-- begin Data segment --
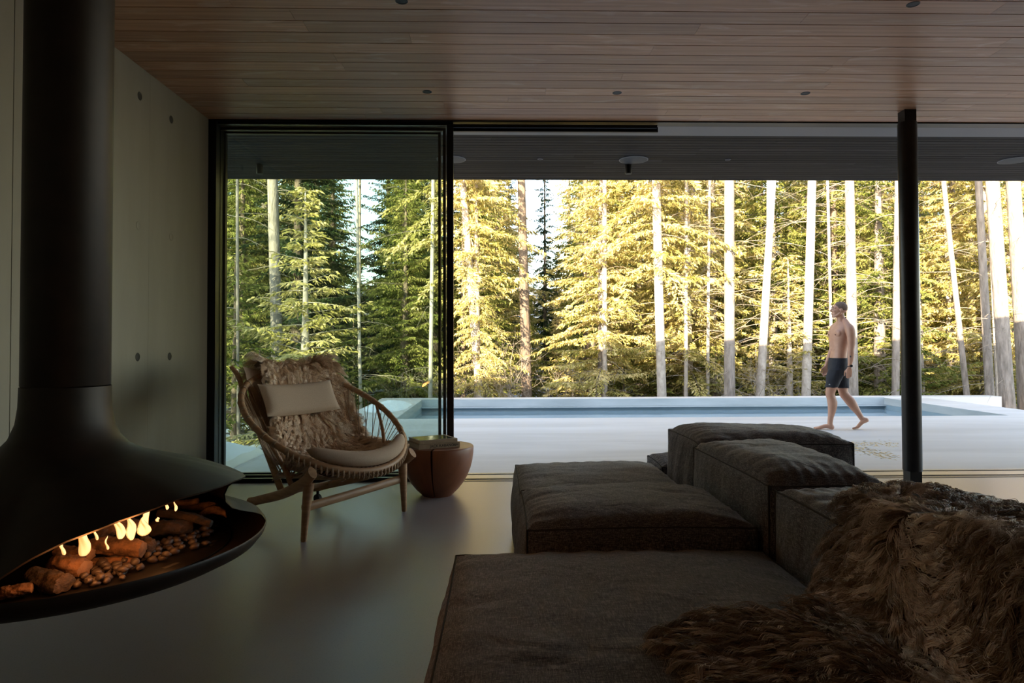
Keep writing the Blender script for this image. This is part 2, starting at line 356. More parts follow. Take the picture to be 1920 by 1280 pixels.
# three stacked sliding glass panels
for i, (pl, pr_, y) in enumerate(((822, 827, 6.30), (831, 836.5, 6.19), (838, 850.5, 6.03))):
    xa = at(pl, 600, y)[0]; xb = at(pr_, 600, y)[0]
    w_ = empty('window_%d' % (i + 1), (0, 0, 0), None, None); w_['kind'] = 'structure'
    b = MB(); b.box(X0 + .012, xb, y - .004, y + .004, .03, ZC - .03); 
    g = b.build('window_glass', 'glass', w_, smooth=False)
    b = MB(); yt = .022
    b.box(xa, xb, y - yt, y + yt, .004, ZC - .012); b.box(X0 + .012, X0 + .03, y - yt, y + yt, .004, ZC - .012)
    b.box(X0 + .03, xa, y - yt, y + yt, .004, .032); b.box(X0 + .03, xa, y - yt, y + yt, ZC - .034 , ZC - .012)
    b.build('window_frame', 'frame', w_, smooth=False)
# ceiling spots (recessed black downlights)
SPOTS = [((801, 172), 'small black round downlight in the wood ceiling, above the glass panels, left one of the near row of three'),
         ((1157, 174), 'small black round downlight in the wood ceiling, middle of the row near the window'),
         ((1510, 175), 'small black round downlight in the wood ceiling, close to the dark column'),
         ((753, 2), 'black round downlight cut by the top edge of the photo, left one'),
         ((1712, 8), 'black round downlight at the top edge of the photo, right one')]
for (p_, lab) in SPOTS:
    p = at_z(p_[0], p_[1], ZC)
    t = empty('downlight', (p[0], p[1], ZC), lab.replace(', left one of the near row of three', ', leftmost of its row'), 'downlight', 'round downlights in the wood ceiling')
    b = MB(); b.lathe([(.036, .0), (.036, -.002), (.030, -.003), (.029, .0)], seg=24); b.build('trim_ring', 'rubber', t)
    b = MB(); b.lathe([(.030, -.001), (.012, -.0015), (.0005, -.0015)], seg=24); b.build('lamp_recess', 'rubber', t)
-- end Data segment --
Aim of the task>
Write out the whole listing exactly, and drop the pictures.

Output of the task>
Keep writing the Blender script for this image. This is part 2, starting at line 356. More parts follow. Take the picture to be 1920 by 1280 pixels.
# three stacked sliding glass panels
for i, (pl, pr_, y) in enumerate(((822, 827, 6.30), (831, 836.5, 6.19), (838, 850.5, 6.03))):
    xa = at(pl, 600, y)[0]; xb = at(pr_, 600, y)[0]
    w_ = empty('window_%d' % (i + 1), (0, 0, 0), None, None); w_['kind'] = 'structure'
    b = MB(); b.box(X0 + .012, xb, y - .004, y + .004, .03, ZC - .03); 
    g = b.build('window_glass', 'glass', w_, smooth=False)
    b = MB(); yt = .022
    b.box(xa, xb, y - yt, y + yt, .004, ZC - .012); b.box(X0 + .012, X0 + .03, y - yt, y + yt, .004, ZC - .012)
    b.box(X0 + .03, xa, y - yt, y + yt, .004, .032); b.box(X0 + .03, xa, y - yt, y + yt, ZC - .034 , ZC - .012)
    b.build('window_frame', 'frame', w_, smooth=False)
# ceiling spots (recessed black downlights)
SPOTS = [((801, 172), 'small black round downlight in the wood ceiling, above the glass panels, left one of the near row of three'),
         ((1157, 174), 'small black round downlight in the wood ceiling, middle of the row near the window'),
         ((1510, 175), 'small black round downlight in the wood ceiling, close to the dark column'),
         ((753, 2), 'black round downlight cut by the top edge of the photo, left one'),
         ((1712, 8), 'black round downlight at the top edge of the photo, right one')]
for (p_, lab) in SPOTS:
    p = at_z(p_[0], p_[1], ZC)
    t = empty('downlight', (p[0], p[1], ZC), lab.replace(', left one of the near row of three', ', leftmost of its row'), 'downlight', 'round downlights in the wood ceiling')
    b = MB(); b.lathe([(.036, .0), (.036, -.002), (.030, -.003), (.029, .0)], seg=24); b.build('trim_ring', 'rubber', t)
    b = MB(); b.lathe([(.030, -.001), (.012, -.0015), (.0005, -.0015)], seg=24); b.build('lamp_recess', 'rubber', t)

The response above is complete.